Malam di masjid terasa begitu hidup meski dihiasi suasana tenang dan damai. Cahaya lampu masjid memancarkan sinar keemasan, menerangi halaman dan ruang-ruang utama, menambah keagungan dan ketenangan bangunan suci ini. Di luar ruangan, udara malam yang sejuk menyelusup, membawa kedamaian tersendiri di tengah kegiatan yang tetap berlangsung di sekitar masjid.
Di sudut masjid, terlihat sekelompok ustadz dan santri yang sedang berkumpul dengan pakaian islami yang mereka kenakan, kegiatan ini berlangsung seperti biasanya yaitu setelah berziarah ke makam pendiri pondok pesantrennya. Terhidang beberapa kresek gorengan dan kopi dengan rokok yang berkobar Baranya di tangan beberapa santri terlihat begitu menikmatinya. Sambil duduk bersila di teras masjid mereka memperbincangkan berbagai hal dengan penuh antusiasme. Wajah-wajah mereka tampak serius namun diselingi senyuman dan tawa ringan. Ustadz mengawali perbincangan hangat malam itu, membimbing dengan kata-kata bijak, memberikan nasihat dan pengetahuan yang bermanfaat. Sering kali para santri mendengarkan dengan khusyuk, kadang-kadang mereka bertanya atau memberikan pendapat, membuat suasana perbincangan semakin hangat dan penuh makna.
Dari kejauhan, terdengar suara lembut orang orang yang sedang melantunkan Al-Qur'an, suaranya merambat ke seluruh ruang masjid, seakan menyatukan semua hati yang hadir di dalamnya. Di sela-sela obrolan, terdengar pula lantunan dzikir lirih dari sudut lain, mengingatkan setiap jiwa akan kebesaran Allah yang senantiasa menemani.

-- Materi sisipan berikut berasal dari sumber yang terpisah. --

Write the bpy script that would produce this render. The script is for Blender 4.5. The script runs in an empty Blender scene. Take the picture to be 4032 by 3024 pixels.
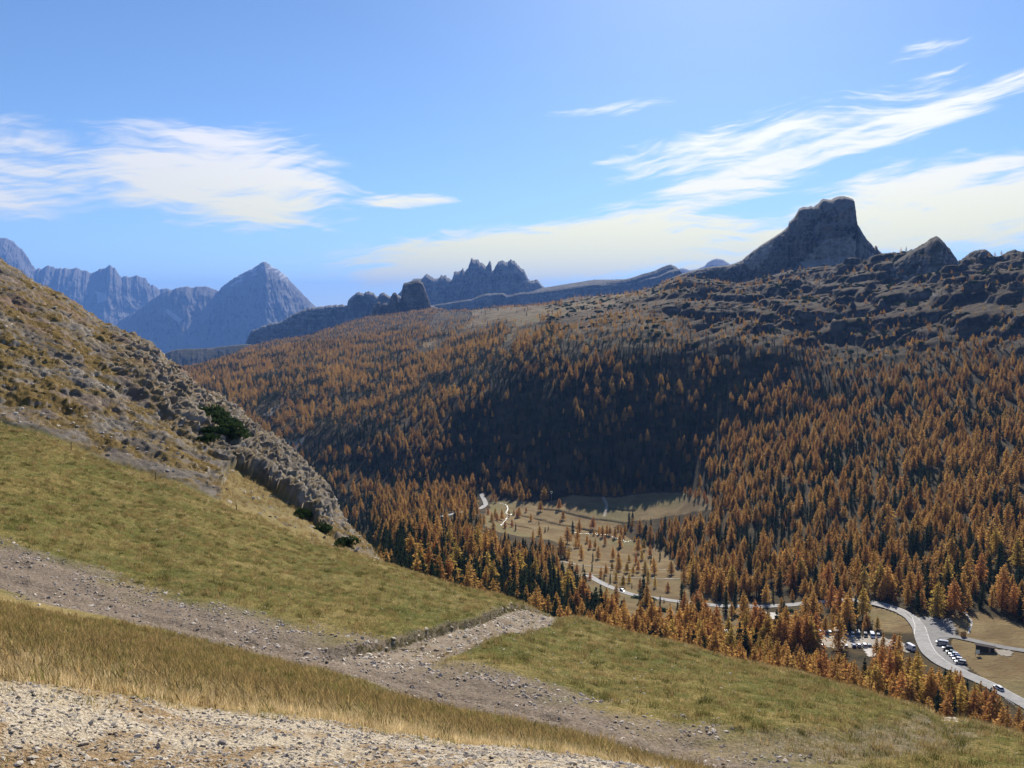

Dalam kebersamaan ini, terlihat rasa hormat dan kepatuhan yang mendalam dari para santri terhadap ustadz mereka. Setiap kata yang keluar dari lisan ustadz diresapi, menjadi pengajaran yang akan tertanam kuat di hati mereka. Ustadz pun tampak penuh kasih sayang dan sabar membimbing, seolah-olah para santri ini adalah anak-anak mereka sendiri. Keakraban dan kebersamaan ini menciptakan suasana malam di masjid yang terasa begitu istimewa, penuh ketenangan dan keberkahan.
Berdasarkan pengamatan saya, interaksi antara ustadz dan santri mencerminkan hubungan yang penuh penghormatan, keilmuan, dan kesederhanaan. Perbincangan mereka mengarah pada pemahaman mendalam tentang nilai-nilai agama dan tradisi yang mereka anut. Ustadz dan santri cenderung berinteraksi dengan sopan dan tenang, sebuah tindakan yang berlandaskan prinsip-prinsip Islam yang mengajarkan tawaduk dan tadzim pada guru. Ustadz sebagai pengajar memberi bimbingan dengan kata-kata bijak dan nasihat yang menekankan adab serta nilai moral. Santri, sebagai murid, menunjukkan rasa hormat yang tinggi melalui sikap patuh dan antusiasme dalam menyimak.
Adapun objek-objek seperti Al-Qur'an menjadi simbol sakral yang tidak hanya dilihat sebagai benda, tetapi juga sebagai sumber utama ilmu dan petunjuk hidup. Para santri memperlakukan Al-Qur'an dengan hormat, meletakkannya di tempat khusus, serta membacanya dengan khusyuk sebagai wujud cinta pada ilmu dan tuntunan hidup yang diturunkan oleh Allah.
Identitas masjid sebagai tempat ibadah dan belajar terpenuhi melalui interaksi yang sesuai nilai-nilai agama. Para ustadz mengenakan sarung batik dan pakaian islaminya, sementara santri memakai sarung atau baju koko dan peci, melambangkan kesederhanaan dan ketaatan pada tradisi. Mereka menjaga suasana masjid dengan tidak berbicara keras, menjaga adab, serta memperhatikan kebersihan tempat. Semua tindakan ini sesuai dengan simbol masjid sebagai ruang suci yang damai, tempat mendekatkan diri pada Allah dan memperkuat ilmu serta hubungan antar-sesama.
Bisa saya simpulkan bahwa Interaksi ini memperlihatkan bahwa tindakan mereka bukan hanya sekedar rutinitas, tetapi didasari pemahaman mendalam tentang keilmuan juga makna masjid dan identitas keislaman mereka.